- _Brief_
Below are some records. Say how many of their lines contain the string "More", and give nothing but the number.
* Begin Provided data *
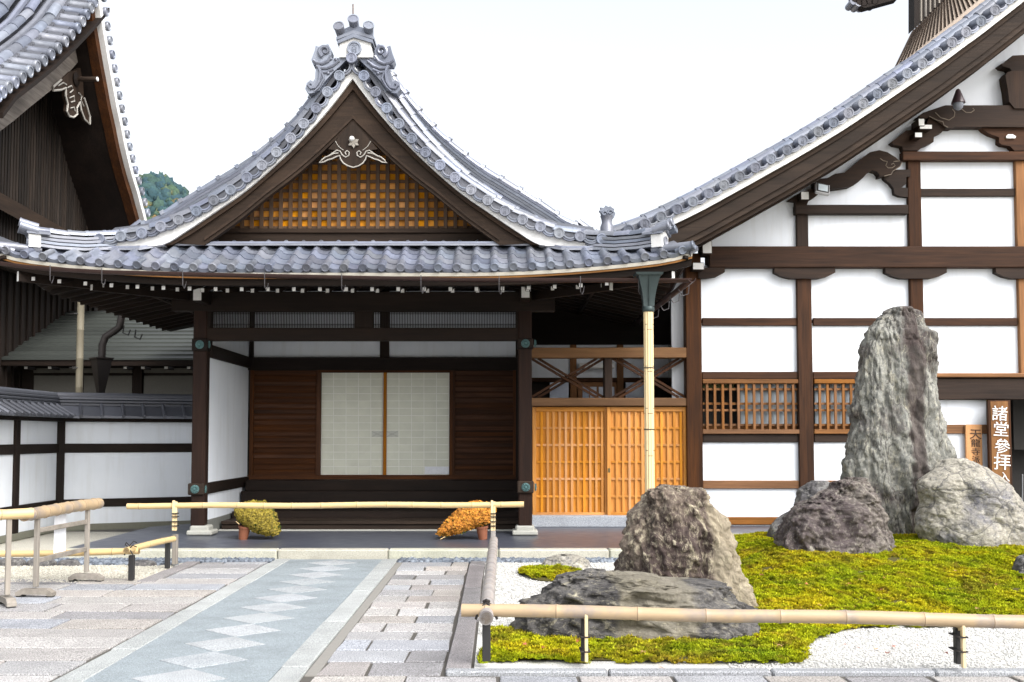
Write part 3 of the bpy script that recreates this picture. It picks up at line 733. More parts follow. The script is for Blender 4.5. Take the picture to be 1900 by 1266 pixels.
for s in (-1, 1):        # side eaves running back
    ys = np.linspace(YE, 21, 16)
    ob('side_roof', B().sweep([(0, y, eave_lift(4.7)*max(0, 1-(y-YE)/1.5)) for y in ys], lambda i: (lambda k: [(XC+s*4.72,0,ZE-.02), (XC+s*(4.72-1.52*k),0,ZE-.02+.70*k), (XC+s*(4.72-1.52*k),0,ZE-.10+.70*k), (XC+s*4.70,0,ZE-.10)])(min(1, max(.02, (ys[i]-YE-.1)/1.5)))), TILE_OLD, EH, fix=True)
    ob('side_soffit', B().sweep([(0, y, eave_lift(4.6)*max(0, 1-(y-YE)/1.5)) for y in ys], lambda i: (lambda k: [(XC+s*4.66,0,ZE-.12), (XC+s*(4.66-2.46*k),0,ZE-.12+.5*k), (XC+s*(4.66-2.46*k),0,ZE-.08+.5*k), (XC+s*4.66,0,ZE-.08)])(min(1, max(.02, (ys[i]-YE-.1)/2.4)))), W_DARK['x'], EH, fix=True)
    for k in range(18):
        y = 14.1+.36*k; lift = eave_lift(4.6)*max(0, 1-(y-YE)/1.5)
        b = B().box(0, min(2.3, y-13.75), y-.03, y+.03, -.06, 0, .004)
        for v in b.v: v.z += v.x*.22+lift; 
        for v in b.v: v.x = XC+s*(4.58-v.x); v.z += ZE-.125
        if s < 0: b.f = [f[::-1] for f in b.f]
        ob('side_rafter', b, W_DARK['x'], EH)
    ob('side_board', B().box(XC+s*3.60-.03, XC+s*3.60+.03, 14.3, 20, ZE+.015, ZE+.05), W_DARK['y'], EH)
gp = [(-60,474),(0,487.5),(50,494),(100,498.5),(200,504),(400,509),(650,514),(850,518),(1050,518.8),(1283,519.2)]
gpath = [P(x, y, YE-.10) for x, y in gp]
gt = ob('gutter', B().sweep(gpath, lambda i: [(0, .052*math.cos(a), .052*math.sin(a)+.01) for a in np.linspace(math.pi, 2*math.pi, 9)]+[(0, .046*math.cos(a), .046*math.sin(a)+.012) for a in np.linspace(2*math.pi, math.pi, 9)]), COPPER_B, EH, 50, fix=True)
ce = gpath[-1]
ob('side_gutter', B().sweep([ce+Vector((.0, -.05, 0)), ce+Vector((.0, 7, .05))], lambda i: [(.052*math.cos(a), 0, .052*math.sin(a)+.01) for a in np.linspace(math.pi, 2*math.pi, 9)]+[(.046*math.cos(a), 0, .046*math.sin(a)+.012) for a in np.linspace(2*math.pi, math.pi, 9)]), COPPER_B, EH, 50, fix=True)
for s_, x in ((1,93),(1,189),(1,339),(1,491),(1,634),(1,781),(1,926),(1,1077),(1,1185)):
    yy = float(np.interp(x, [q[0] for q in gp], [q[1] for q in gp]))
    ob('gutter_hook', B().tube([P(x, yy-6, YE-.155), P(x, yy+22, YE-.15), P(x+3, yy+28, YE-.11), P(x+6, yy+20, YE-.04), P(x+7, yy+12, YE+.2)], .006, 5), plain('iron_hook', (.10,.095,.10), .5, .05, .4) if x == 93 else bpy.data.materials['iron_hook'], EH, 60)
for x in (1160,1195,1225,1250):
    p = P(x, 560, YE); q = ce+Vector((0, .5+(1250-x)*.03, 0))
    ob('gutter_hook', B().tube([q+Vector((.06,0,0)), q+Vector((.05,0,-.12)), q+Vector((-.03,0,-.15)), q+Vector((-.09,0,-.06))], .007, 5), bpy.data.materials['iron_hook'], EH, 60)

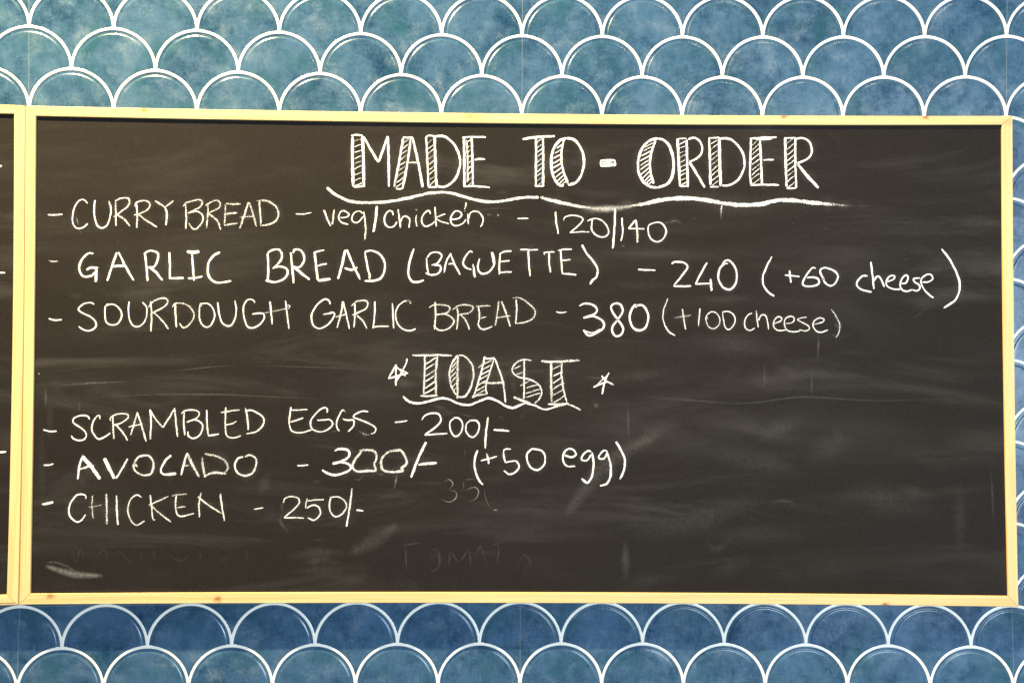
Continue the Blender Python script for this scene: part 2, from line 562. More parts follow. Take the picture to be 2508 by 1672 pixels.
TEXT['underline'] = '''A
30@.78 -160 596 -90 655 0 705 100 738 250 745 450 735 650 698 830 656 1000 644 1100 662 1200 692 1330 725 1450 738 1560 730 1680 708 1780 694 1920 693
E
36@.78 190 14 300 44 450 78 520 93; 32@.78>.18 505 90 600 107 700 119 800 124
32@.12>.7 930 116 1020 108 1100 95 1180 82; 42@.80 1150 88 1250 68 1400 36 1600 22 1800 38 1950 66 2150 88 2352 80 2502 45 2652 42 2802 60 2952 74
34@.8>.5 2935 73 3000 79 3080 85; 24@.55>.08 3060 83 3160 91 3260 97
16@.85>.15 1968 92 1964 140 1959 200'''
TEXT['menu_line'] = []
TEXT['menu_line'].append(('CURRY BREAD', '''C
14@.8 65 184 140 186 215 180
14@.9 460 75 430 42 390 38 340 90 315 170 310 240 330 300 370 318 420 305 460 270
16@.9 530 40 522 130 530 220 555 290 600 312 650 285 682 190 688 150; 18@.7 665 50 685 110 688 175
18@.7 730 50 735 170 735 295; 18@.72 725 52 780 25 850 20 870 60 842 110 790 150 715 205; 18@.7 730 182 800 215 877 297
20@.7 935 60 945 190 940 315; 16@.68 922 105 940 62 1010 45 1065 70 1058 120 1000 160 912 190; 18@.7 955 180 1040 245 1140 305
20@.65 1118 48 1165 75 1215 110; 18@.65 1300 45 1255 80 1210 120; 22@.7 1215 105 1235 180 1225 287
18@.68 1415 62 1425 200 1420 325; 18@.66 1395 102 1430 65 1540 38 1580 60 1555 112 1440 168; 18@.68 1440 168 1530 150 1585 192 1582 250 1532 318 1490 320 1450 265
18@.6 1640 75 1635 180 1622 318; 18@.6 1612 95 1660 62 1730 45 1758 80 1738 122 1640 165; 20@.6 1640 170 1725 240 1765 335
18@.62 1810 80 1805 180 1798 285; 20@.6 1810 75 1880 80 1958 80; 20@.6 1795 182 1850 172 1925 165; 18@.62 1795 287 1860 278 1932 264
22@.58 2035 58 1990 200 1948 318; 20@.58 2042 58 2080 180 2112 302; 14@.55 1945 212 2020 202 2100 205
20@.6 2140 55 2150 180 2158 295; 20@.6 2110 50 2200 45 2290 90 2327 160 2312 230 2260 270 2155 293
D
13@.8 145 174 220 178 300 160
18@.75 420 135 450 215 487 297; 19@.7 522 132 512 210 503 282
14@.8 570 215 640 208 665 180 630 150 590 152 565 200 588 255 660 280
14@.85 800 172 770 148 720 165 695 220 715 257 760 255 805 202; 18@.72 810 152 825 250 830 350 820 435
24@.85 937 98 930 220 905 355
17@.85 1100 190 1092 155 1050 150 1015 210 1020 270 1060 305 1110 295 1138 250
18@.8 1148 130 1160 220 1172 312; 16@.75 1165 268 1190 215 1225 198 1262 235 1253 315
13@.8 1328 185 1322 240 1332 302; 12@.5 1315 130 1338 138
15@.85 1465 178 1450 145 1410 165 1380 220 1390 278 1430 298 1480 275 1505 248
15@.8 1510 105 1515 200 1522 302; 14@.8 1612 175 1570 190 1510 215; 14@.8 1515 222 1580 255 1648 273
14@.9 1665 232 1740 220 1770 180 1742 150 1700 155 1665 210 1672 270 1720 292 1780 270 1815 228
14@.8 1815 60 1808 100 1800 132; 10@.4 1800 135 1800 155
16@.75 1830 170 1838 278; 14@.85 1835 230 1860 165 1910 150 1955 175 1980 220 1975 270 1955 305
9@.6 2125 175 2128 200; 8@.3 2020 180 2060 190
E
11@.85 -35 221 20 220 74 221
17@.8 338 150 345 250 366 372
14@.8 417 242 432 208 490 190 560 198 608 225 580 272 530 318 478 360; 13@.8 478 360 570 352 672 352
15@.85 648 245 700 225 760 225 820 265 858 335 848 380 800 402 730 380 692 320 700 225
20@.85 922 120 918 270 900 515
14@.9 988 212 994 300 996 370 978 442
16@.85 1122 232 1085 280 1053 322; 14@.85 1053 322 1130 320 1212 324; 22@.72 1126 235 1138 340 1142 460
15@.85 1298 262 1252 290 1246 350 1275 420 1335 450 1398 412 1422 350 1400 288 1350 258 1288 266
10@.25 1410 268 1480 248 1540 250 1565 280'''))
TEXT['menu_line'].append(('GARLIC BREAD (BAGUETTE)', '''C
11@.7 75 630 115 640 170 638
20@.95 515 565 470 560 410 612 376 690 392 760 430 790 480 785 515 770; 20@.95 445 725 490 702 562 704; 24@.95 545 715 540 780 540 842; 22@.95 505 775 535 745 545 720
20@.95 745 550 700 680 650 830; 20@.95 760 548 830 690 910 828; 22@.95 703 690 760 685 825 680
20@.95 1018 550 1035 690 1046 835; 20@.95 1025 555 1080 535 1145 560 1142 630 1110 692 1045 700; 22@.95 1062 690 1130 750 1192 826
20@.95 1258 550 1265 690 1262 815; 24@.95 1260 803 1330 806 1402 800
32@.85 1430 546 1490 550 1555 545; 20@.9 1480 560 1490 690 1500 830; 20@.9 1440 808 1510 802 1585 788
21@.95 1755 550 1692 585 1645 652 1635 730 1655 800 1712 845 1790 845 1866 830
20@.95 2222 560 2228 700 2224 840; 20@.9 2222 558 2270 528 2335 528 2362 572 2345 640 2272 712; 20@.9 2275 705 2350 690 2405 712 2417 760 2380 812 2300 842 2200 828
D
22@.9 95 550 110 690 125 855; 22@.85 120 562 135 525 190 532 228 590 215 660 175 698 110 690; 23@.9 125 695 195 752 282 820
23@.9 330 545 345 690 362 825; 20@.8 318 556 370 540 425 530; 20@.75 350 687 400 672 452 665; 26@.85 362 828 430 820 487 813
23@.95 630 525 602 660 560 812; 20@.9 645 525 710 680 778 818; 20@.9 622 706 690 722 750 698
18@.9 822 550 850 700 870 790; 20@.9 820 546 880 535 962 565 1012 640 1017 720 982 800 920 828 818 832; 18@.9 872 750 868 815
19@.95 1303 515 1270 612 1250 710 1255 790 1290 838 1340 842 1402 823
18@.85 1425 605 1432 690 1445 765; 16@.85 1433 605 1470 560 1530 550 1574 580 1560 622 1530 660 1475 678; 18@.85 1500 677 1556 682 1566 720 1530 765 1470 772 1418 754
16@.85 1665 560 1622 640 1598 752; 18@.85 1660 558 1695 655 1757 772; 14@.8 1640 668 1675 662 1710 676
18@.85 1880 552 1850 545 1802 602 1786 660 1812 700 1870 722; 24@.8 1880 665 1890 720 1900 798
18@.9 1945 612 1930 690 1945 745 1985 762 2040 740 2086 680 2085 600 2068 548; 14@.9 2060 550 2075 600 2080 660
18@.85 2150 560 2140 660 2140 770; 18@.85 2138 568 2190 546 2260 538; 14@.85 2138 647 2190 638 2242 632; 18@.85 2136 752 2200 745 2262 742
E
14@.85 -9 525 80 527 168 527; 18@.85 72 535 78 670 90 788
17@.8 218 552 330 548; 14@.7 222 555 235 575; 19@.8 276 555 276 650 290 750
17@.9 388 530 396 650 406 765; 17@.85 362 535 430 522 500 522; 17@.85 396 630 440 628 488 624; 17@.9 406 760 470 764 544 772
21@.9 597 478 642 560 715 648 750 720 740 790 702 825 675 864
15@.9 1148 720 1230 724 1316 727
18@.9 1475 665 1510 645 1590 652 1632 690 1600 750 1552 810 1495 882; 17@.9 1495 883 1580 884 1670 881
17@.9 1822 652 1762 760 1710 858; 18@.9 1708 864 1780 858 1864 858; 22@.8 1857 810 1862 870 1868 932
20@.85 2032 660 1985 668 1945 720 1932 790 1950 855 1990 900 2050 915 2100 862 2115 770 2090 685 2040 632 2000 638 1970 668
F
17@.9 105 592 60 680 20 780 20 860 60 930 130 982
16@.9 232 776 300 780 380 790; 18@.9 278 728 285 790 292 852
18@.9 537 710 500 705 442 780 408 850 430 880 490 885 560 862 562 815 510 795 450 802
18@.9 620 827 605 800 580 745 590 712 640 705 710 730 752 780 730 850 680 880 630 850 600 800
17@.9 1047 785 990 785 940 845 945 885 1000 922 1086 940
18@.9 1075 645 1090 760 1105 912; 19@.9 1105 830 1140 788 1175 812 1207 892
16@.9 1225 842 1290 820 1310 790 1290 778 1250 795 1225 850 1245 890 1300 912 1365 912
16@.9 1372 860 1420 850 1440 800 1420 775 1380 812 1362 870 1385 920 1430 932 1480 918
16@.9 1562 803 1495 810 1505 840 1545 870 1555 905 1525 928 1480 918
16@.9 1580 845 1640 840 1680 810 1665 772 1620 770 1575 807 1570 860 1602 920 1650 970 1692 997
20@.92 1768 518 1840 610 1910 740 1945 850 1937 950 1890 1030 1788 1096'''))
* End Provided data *
- _Response_
2